Capital expenditure concerns addressed

Responding to concerns over the comparatively small ₦2.70 billion capital expenditure figure cited by commentators, Yakubu said the amount resulted from National Assembly-approved adjustments to the 2025 budget.

According to him, nearly 70 percent of the NEDC’s capital allocation was deferred to the 2026 fiscal year following legislative decisions on the sequencing and timing of appropriations.

He stressed that this adjustment does not indicate an absence of development projects, noting that official budget schedules clearly outline ongoing and planned interventions across Nigeria’s North East.

These include:

  • Agricultural and food security programmes
  • Reconstruction of internally displaced persons (IDP) camps
  • Rehabilitation of orphanages
  • Borehole and water supply projects
  • Security logistics support
  • Constituency-level development initiatives

“Selective reading of a single budget line while ignoring accompanying schedules is not analysis—it is distortion,” Yakubu said.

Why this matters

The clarification highlights persistent public misunderstanding around federal budget structures, especially for statutory agencies with large development mandates like the NEDC.
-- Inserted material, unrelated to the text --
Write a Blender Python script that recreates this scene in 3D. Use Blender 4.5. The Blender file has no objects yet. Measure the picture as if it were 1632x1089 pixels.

Yakubu emphasised that personnel costs remain a legitimate component of any development institution, covering engineers, project managers, procurement officers, monitoring and evaluation teams, and fiduciary oversight functions essential for effective project delivery.

While welcoming public scrutiny, the Budget Office warned that misinformation weakens informed debate and accountability.

What you should know

The NEDC was established to coordinate reconstruction, stabilisation, and development efforts in Nigeria’s North East after years of insurgency and humanitarian crises.

Statutory agencies often receive lump-sum budget allocations at early stages, with detailed breakdowns emerging during legislative review and budget execution.

President Bola Tinubu presented the 2026 budget to the National Assembly on December 19, 2025, with a projected ₦23.85 trillion deficit.